====== Dataset rows
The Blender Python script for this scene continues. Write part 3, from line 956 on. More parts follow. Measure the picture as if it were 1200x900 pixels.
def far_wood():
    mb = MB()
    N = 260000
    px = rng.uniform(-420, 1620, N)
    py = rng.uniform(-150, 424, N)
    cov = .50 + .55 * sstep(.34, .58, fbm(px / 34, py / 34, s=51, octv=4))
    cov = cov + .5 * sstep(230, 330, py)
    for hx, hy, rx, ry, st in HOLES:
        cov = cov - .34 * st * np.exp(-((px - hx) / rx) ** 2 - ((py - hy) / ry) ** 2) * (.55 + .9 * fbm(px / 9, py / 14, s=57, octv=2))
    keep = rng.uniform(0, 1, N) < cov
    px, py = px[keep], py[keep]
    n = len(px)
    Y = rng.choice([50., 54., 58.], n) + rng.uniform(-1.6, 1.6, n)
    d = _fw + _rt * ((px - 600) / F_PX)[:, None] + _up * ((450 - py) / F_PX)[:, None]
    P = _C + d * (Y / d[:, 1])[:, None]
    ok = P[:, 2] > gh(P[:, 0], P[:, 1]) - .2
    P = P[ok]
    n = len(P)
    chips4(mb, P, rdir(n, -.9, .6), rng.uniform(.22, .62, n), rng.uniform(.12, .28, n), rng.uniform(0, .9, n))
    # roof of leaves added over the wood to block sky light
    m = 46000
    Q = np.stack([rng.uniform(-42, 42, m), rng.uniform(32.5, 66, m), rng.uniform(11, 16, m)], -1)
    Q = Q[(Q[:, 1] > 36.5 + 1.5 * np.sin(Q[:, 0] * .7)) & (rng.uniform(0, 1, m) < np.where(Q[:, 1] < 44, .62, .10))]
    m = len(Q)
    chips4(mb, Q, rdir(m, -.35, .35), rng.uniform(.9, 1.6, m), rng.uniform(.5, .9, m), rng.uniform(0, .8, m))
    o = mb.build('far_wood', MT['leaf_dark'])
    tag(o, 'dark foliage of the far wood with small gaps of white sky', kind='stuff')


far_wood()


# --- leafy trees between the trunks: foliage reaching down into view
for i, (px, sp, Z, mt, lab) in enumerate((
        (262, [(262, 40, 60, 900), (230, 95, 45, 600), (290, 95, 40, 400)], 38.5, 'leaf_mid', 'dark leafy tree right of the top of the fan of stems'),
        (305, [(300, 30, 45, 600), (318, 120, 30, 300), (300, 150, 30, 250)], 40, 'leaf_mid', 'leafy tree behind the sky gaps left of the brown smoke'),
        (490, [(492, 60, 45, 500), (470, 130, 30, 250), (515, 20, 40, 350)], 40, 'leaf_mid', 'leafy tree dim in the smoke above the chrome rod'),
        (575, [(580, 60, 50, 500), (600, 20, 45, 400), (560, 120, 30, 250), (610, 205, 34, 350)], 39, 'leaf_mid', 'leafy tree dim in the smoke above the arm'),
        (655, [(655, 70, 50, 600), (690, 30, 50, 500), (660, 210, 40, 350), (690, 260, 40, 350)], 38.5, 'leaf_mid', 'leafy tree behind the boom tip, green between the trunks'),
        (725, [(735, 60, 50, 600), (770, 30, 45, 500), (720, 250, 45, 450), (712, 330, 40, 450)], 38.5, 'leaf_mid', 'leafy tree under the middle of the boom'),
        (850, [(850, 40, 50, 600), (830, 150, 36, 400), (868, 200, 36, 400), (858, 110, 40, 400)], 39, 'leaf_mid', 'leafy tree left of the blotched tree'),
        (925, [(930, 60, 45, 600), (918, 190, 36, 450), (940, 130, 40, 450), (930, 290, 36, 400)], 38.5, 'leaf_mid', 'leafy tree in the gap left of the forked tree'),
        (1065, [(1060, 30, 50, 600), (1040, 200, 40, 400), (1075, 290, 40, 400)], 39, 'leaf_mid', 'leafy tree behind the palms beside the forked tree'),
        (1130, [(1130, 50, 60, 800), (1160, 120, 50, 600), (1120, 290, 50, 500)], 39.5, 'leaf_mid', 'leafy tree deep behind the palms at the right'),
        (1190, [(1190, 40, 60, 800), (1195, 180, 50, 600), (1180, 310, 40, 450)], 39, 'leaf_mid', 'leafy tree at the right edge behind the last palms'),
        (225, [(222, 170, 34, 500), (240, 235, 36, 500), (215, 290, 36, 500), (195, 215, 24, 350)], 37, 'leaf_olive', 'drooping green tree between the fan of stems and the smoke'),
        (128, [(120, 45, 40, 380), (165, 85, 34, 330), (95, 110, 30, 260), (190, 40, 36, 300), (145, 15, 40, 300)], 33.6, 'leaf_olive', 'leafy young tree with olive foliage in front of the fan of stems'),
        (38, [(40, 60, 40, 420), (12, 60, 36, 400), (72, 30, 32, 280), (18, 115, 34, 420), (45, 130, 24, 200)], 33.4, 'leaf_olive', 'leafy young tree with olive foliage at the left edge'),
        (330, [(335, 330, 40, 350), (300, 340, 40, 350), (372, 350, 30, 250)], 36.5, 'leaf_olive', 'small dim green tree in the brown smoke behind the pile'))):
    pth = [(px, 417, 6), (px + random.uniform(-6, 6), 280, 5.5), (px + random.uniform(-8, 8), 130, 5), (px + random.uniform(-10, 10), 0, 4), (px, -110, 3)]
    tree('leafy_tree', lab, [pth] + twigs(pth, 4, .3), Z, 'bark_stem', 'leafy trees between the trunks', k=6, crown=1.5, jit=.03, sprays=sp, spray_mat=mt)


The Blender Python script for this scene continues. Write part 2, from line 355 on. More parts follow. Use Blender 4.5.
============
**Requirements**
Give all of the entries again, word for word.

**Right answer**
The Blender Python script for this scene continues. Write part 3, from line 956 on. More parts follow. Measure the picture as if it were 1200x900 pixels.
def far_wood():
    mb = MB()
    N = 260000
    px = rng.uniform(-420, 1620, N)
    py = rng.uniform(-150, 424, N)
    cov = .50 + .55 * sstep(.34, .58, fbm(px / 34, py / 34, s=51, octv=4))
    cov = cov + .5 * sstep(230, 330, py)
    for hx, hy, rx, ry, st in HOLES:
        cov = cov - .34 * st * np.exp(-((px - hx) / rx) ** 2 - ((py - hy) / ry) ** 2) * (.55 + .9 * fbm(px / 9, py / 14, s=57, octv=2))
    keep = rng.uniform(0, 1, N) < cov
    px, py = px[keep], py[keep]
    n = len(px)
    Y = rng.choice([50., 54., 58.], n) + rng.uniform(-1.6, 1.6, n)
    d = _fw + _rt * ((px - 600) / F_PX)[:, None] + _up * ((450 - py) / F_PX)[:, None]
    P = _C + d * (Y / d[:, 1])[:, None]
    ok = P[:, 2] > gh(P[:, 0], P[:, 1]) - .2
    P = P[ok]
    n = len(P)
    chips4(mb, P, rdir(n, -.9, .6), rng.uniform(.22, .62, n), rng.uniform(.12, .28, n), rng.uniform(0, .9, n))
    # roof of leaves added over the wood to block sky light
    m = 46000
    Q = np.stack([rng.uniform(-42, 42, m), rng.uniform(32.5, 66, m), rng.uniform(11, 16, m)], -1)
    Q = Q[(Q[:, 1] > 36.5 + 1.5 * np.sin(Q[:, 0] * .7)) & (rng.uniform(0, 1, m) < np.where(Q[:, 1] < 44, .62, .10))]
    m = len(Q)
    chips4(mb, Q, rdir(m, -.35, .35), rng.uniform(.9, 1.6, m), rng.uniform(.5, .9, m), rng.uniform(0, .8, m))
    o = mb.build('far_wood', MT['leaf_dark'])
    tag(o, 'dark foliage of the far wood with small gaps of white sky', kind='stuff')


far_wood()


# --- leafy trees between the trunks: foliage reaching down into view
for i, (px, sp, Z, mt, lab) in enumerate((
        (262, [(262, 40, 60, 900), (230, 95, 45, 600), (290, 95, 40, 400)], 38.5, 'leaf_mid', 'dark leafy tree right of the top of the fan of stems'),
        (305, [(300, 30, 45, 600), (318, 120, 30, 300), (300, 150, 30, 250)], 40, 'leaf_mid', 'leafy tree behind the sky gaps left of the brown smoke'),
        (490, [(492, 60, 45, 500), (470, 130, 30, 250), (515, 20, 40, 350)], 40, 'leaf_mid', 'leafy tree dim in the smoke above the chrome rod'),
        (575, [(580, 60, 50, 500), (600, 20, 45, 400), (560, 120, 30, 250), (610, 205, 34, 350)], 39, 'leaf_mid', 'leafy tree dim in the smoke above the arm'),
        (655, [(655, 70, 50, 600), (690, 30, 50, 500), (660, 210, 40, 350), (690, 260, 40, 350)], 38.5, 'leaf_mid', 'leafy tree behind the boom tip, green between the trunks'),
        (725, [(735, 60, 50, 600), (770, 30, 45, 500), (720, 250, 45, 450), (712, 330, 40, 450)], 38.5, 'leaf_mid', 'leafy tree under the middle of the boom'),
        (850, [(850, 40, 50, 600), (830, 150, 36, 400), (868, 200, 36, 400), (858, 110, 40, 400)], 39, 'leaf_mid', 'leafy tree left of the blotched tree'),
        (925, [(930, 60, 45, 600), (918, 190, 36, 450), (940, 130, 40, 450), (930, 290, 36, 400)], 38.5, 'leaf_mid', 'leafy tree in the gap left of the forked tree'),
        (1065, [(1060, 30, 50, 600), (1040, 200, 40, 400), (1075, 290, 40, 400)], 39, 'leaf_mid', 'leafy tree behind the palms beside the forked tree'),
        (1130, [(1130, 50, 60, 800), (1160, 120, 50, 600), (1120, 290, 50, 500)], 39.5, 'leaf_mid', 'leafy tree deep behind the palms at the right'),
        (1190, [(1190, 40, 60, 800), (1195, 180, 50, 600), (1180, 310, 40, 450)], 39, 'leaf_mid', 'leafy tree at the right edge behind the last palms'),
        (225, [(222, 170, 34, 500), (240, 235, 36, 500), (215, 290, 36, 500), (195, 215, 24, 350)], 37, 'leaf_olive', 'drooping green tree between the fan of stems and the smoke'),
        (128, [(120, 45, 40, 380), (165, 85, 34, 330), (95, 110, 30, 260), (190, 40, 36, 300), (145, 15, 40, 300)], 33.6, 'leaf_olive', 'leafy young tree with olive foliage in front of the fan of stems'),
        (38, [(40, 60, 40, 420), (12, 60, 36, 400), (72, 30, 32, 280), (18, 115, 34, 420), (45, 130, 24, 200)], 33.4, 'leaf_olive', 'leafy young tree with olive foliage at the left edge'),
        (330, [(335, 330, 40, 350), (300, 340, 40, 350), (372, 350, 30, 250)], 36.5, 'leaf_olive', 'small dim green tree in the brown smoke behind the pile'))):
    pth = [(px, 417, 6), (px + random.uniform(-6, 6), 280, 5.5), (px + random.uniform(-8, 8), 130, 5), (px + random.uniform(-10, 10), 0, 4), (px, -110, 3)]
    tree('leafy_tree', lab, [pth] + twigs(pth, 4, .3), Z, 'bark_stem', 'leafy trees between the trunks', k=6, crown=1.5, jit=.03, sprays=sp, spray_mat=mt)


The Blender Python script for this scene continues. Write part 2, from line 355 on. More parts follow. Use Blender 4.5.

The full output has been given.